Donald Trump has spent seven consecutive weekends during his first two months in office at properties that bear his name, prompting concerns that he is blurring the lines between his presidential duties and his family’s business empire.

Despite pledging during his campaign that he would “rarely leave the White House because there’s so much work to be done”, the President has spent every weekend of his presidency except the first in a Trump-owned property.

Mr Trump spent his second, third and fourth weekends in the job at his private Palm Beach estate Mar-a-Lago, while on the fifth he went for dinner at a Trump Hotel in Washington DC.

During the sixth weekend into his presidency, he went to Mar-a-Lago again, and the following week visited the Trump National Golf Club in Virginia.

Recent reports have confirmed that he is spending this weekend at Mar-a-Lago again — bringing the total weekends spent in Trump-owned property to seven in a row.

The President said before he took on the role of US president that he was passing the business onto his sons, and pledged he would not discuss it with them.

“My two sons, who are right here, Don and Eric, are going to be running the company,” Mr Trump said at the time, referring to the sons now in control of the Trump Organisation.

“They are going to be running it in a very professional manner. They're not going to discuss it with me.”

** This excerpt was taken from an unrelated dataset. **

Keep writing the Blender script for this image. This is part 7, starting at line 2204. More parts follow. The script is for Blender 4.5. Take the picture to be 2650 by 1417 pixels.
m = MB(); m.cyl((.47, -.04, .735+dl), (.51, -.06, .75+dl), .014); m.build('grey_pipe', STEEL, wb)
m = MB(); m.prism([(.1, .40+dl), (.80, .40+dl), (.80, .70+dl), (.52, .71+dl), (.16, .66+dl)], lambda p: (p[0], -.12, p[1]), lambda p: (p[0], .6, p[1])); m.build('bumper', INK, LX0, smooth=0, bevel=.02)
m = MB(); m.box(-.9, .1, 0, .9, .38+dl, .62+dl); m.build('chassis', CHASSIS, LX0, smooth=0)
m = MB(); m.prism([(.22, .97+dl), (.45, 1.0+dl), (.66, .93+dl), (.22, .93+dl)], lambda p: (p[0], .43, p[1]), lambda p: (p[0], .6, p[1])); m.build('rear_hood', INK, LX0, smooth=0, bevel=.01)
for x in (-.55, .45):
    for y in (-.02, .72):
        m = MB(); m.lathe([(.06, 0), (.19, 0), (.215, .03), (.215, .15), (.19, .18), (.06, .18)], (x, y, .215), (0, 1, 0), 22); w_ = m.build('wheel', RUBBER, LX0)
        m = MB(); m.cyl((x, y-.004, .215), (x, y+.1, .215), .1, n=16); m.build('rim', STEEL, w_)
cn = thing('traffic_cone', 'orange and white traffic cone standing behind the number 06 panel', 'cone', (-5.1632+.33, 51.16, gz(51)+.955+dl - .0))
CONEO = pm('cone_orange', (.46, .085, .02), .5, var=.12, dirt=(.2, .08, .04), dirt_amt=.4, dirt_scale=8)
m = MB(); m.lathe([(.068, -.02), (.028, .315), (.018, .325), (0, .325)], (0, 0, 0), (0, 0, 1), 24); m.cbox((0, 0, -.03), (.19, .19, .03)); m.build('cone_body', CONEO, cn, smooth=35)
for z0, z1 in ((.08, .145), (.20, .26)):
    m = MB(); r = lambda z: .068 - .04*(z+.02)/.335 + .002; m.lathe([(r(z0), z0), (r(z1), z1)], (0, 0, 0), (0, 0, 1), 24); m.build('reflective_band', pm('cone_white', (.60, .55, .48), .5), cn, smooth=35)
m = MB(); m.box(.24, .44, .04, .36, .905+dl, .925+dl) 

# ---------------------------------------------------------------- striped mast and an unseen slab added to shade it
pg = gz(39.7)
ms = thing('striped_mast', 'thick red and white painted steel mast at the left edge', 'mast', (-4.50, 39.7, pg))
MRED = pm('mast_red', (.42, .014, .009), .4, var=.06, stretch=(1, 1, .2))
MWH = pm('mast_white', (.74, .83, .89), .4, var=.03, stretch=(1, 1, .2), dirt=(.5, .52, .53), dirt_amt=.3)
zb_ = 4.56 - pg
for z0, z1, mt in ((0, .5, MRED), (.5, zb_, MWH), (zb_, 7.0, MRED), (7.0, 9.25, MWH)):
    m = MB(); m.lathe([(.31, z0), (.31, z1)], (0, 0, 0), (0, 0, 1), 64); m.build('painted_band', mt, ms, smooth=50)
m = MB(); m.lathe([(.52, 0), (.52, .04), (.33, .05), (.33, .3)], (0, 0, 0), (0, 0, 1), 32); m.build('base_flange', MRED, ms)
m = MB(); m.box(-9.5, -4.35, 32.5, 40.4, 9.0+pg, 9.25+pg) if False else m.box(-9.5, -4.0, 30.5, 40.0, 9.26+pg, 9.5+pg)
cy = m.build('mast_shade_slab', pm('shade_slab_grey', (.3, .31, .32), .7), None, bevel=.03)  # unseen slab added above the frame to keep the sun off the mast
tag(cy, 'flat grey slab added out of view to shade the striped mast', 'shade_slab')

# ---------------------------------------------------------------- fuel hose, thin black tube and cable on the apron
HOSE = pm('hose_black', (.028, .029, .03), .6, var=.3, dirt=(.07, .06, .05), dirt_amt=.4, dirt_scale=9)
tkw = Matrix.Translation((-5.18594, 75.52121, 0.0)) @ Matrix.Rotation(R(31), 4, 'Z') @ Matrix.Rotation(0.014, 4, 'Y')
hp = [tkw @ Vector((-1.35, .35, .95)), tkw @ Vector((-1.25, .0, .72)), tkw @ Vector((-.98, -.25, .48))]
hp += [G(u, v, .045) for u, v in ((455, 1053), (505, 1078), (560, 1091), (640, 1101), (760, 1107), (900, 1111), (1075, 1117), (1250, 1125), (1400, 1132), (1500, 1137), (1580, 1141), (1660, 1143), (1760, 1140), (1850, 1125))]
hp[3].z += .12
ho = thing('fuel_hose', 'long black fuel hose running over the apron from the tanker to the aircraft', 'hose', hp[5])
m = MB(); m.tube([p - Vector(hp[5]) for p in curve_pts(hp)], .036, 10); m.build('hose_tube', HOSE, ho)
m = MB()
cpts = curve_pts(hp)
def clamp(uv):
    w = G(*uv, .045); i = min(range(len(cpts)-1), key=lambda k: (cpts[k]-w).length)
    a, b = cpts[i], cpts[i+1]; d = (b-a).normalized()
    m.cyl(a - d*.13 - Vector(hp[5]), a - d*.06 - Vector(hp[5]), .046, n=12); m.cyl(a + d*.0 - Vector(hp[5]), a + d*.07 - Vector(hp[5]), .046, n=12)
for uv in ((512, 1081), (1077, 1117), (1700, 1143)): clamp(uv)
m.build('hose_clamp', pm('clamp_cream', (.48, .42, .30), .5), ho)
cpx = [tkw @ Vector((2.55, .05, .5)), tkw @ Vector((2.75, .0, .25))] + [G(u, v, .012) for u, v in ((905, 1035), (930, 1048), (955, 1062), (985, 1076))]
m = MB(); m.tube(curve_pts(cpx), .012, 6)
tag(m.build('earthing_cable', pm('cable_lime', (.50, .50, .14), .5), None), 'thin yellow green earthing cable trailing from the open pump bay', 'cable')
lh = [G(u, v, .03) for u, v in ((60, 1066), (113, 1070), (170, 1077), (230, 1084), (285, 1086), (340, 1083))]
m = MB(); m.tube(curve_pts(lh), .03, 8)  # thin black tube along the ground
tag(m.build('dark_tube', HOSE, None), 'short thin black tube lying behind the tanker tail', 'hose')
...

But his frequent jaunts to properties owned by his family business — while not a violation of the promises he made about not having a hand in the operation of his old business — have sparked concerns about him and his family seeking to make money from his position as President.

Walter Shaub, head of the Office of Government Ethics, recently said it was possible that while Mr Trump was splitting himself from his holdings, he would still be able to drive business.

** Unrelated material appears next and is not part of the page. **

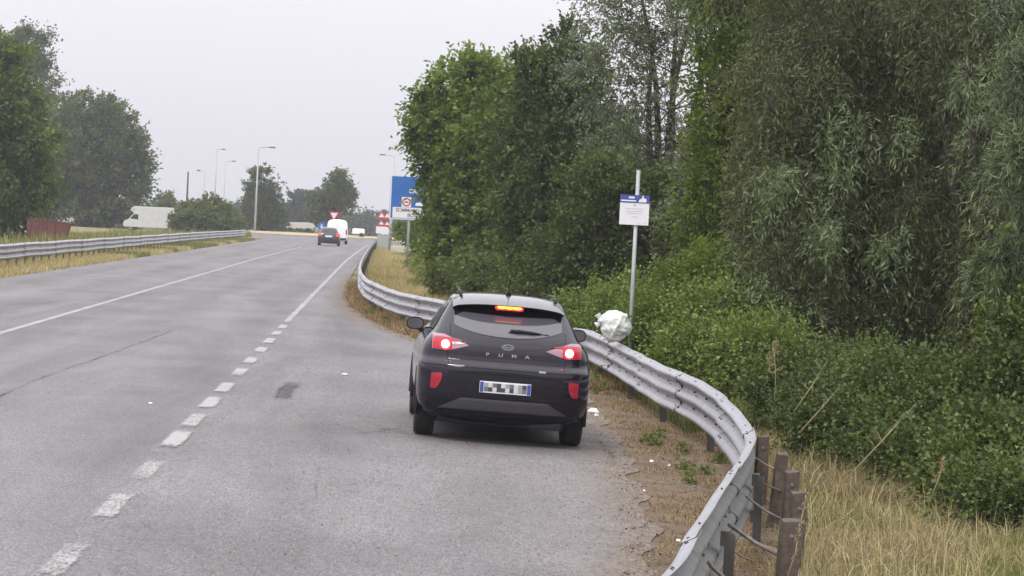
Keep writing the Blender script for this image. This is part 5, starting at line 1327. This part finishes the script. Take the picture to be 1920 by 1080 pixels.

“His sons are still running the businesses, and of course, he knows what he owns. Common sense dictates that a President can, of course, have very real conflicts of interest,” he said, according to CNN.

It comes after calculations by The Independent showed the security and travel costs of the President's trips to Mar-a-Lago could reverse some of the cuts to arts, poor and elderly services in his proposed budget.

The services amount to a total of $597m — just less than the $600m security arrangements for the Mr Trump's Mar-a-Lago visits are estimated to cost the taxpayer over the course of his term if he continues to make the visits.

Mr Trump’s frequent trips to Mar-a-Lago contrast with his pledges during the campaign. He told a reporter in 2015: “I would rarely leave the White House because there’s so much work to be done. I would not be a president who took vacations.

“I would not be a president that takes time off… You don’t have time to take time off.”